▸ **Exercise brief**: Output only the lines from the start of the entries through the line holding "pi = math.pi". Each line must match the original exactly.

Scripts that build scenes
+===+
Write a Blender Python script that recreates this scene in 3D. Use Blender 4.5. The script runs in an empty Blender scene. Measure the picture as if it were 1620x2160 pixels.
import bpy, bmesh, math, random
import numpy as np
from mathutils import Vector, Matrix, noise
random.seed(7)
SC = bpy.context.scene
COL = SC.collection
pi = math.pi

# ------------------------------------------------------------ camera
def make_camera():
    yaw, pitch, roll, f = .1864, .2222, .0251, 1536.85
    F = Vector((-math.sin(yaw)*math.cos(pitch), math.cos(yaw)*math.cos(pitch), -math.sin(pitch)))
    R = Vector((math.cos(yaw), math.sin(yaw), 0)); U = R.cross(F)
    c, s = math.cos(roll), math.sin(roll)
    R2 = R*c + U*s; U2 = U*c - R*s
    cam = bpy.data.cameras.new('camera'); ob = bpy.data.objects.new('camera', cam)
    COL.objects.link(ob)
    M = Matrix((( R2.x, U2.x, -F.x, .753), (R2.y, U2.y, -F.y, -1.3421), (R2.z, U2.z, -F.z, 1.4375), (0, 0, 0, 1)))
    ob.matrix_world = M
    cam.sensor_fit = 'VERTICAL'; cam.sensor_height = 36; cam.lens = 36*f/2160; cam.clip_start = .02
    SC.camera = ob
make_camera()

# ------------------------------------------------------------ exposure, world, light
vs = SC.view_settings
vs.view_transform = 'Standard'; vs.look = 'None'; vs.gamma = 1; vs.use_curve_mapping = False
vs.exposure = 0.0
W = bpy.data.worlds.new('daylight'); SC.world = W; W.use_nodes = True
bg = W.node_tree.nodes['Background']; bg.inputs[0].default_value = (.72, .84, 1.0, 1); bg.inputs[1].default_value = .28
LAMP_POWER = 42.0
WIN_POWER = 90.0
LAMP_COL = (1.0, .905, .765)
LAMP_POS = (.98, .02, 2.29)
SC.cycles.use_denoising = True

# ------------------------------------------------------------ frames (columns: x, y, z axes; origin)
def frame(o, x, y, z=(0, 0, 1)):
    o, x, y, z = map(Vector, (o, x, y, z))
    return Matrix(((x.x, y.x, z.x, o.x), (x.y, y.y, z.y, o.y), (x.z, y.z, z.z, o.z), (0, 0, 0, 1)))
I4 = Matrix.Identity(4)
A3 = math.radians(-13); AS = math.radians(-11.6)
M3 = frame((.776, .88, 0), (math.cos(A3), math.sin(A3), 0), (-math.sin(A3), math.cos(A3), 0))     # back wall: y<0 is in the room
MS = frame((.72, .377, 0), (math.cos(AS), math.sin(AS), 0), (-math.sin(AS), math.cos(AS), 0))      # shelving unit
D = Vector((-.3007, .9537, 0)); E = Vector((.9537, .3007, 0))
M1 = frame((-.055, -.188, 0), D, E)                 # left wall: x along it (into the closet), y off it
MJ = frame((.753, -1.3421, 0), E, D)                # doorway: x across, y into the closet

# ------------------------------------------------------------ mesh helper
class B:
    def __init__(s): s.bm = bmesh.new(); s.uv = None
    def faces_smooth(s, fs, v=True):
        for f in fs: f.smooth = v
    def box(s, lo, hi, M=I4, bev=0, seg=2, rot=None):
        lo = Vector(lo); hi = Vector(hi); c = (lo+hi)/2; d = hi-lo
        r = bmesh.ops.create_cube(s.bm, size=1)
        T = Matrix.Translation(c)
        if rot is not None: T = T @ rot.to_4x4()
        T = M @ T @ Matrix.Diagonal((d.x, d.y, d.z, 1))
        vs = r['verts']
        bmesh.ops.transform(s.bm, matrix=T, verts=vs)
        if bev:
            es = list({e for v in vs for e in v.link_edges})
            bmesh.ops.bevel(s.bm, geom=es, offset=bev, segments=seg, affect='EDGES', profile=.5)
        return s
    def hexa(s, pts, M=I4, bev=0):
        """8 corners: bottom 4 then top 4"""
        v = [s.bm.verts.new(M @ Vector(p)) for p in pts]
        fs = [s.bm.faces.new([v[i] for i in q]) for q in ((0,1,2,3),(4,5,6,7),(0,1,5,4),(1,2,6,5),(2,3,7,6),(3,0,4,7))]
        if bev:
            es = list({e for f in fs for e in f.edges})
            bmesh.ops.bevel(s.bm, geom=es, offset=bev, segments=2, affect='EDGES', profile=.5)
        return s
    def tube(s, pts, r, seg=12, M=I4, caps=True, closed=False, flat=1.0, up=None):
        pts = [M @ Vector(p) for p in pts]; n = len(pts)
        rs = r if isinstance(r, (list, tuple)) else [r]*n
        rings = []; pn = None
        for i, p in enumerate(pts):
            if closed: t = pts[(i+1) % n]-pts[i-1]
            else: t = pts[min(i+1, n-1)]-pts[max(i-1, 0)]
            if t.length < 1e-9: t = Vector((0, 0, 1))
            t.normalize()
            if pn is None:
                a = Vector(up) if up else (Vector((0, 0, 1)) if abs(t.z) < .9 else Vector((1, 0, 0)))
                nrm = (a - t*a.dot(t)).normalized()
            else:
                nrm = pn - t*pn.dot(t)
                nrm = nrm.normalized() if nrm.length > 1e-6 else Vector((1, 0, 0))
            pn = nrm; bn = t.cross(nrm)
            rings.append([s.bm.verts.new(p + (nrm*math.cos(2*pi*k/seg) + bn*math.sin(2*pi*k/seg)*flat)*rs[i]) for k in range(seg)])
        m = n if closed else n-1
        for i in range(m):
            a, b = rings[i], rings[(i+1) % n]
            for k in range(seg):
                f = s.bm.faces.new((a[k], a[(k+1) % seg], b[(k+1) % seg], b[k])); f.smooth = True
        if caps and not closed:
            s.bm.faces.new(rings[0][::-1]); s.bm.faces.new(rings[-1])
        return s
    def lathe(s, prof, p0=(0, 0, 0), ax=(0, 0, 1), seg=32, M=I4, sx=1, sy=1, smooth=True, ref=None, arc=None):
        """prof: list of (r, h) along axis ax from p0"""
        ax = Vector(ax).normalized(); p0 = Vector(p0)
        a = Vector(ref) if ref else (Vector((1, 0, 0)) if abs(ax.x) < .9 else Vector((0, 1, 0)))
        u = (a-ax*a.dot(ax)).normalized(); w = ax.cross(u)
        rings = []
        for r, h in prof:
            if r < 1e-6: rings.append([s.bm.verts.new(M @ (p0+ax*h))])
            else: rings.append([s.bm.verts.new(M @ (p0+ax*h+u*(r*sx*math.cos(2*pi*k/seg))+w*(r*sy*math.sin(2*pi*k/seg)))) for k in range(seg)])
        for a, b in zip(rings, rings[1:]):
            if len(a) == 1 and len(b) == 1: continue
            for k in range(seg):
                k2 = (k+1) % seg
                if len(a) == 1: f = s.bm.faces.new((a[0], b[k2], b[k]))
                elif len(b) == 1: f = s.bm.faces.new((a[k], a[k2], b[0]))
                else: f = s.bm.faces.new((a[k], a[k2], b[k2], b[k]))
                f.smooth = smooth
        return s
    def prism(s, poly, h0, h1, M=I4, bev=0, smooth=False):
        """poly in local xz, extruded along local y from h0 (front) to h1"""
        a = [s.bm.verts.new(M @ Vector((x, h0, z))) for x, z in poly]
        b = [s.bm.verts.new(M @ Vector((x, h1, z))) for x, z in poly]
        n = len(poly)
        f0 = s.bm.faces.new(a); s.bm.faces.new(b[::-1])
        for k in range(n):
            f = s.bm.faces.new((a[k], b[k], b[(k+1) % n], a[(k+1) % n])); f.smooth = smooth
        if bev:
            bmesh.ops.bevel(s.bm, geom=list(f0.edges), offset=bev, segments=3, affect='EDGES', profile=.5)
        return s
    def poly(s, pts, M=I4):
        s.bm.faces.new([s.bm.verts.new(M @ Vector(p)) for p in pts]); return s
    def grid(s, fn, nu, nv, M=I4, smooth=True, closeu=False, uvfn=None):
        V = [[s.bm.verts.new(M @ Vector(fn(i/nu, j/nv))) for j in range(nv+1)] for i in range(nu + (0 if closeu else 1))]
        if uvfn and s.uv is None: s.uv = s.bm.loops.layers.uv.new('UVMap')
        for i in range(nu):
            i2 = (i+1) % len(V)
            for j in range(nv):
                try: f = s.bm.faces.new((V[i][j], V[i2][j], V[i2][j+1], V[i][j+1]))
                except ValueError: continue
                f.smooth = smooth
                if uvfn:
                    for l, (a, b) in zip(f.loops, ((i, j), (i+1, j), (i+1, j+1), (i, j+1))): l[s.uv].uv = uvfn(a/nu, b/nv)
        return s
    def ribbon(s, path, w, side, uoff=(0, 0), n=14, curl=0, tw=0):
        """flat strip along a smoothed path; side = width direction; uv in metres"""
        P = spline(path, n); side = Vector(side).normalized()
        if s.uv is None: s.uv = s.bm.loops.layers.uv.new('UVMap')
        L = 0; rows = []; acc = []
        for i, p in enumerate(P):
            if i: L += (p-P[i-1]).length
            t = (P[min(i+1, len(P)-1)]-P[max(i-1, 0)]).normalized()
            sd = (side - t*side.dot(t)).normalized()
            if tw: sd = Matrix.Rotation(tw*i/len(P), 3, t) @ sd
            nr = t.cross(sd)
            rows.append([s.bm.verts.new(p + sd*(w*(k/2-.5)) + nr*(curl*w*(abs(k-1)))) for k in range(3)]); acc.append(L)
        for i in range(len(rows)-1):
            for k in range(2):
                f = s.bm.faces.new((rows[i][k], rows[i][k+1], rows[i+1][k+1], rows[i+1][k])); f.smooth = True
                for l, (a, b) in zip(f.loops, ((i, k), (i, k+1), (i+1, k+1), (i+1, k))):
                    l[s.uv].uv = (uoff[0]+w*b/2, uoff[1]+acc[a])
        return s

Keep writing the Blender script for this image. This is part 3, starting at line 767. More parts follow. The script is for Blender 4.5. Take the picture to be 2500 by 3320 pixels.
+===+
▸ **Result for this task**:
Write a Blender Python script that recreates this scene in 3D. Use Blender 4.5. The script runs in an empty Blender scene. Measure the picture as if it were 1620x2160 pixels.
import bpy, bmesh, math, random
import numpy as np
from mathutils import Vector, Matrix, noise
random.seed(7)
SC = bpy.context.scene
COL = SC.collection
pi = math.pi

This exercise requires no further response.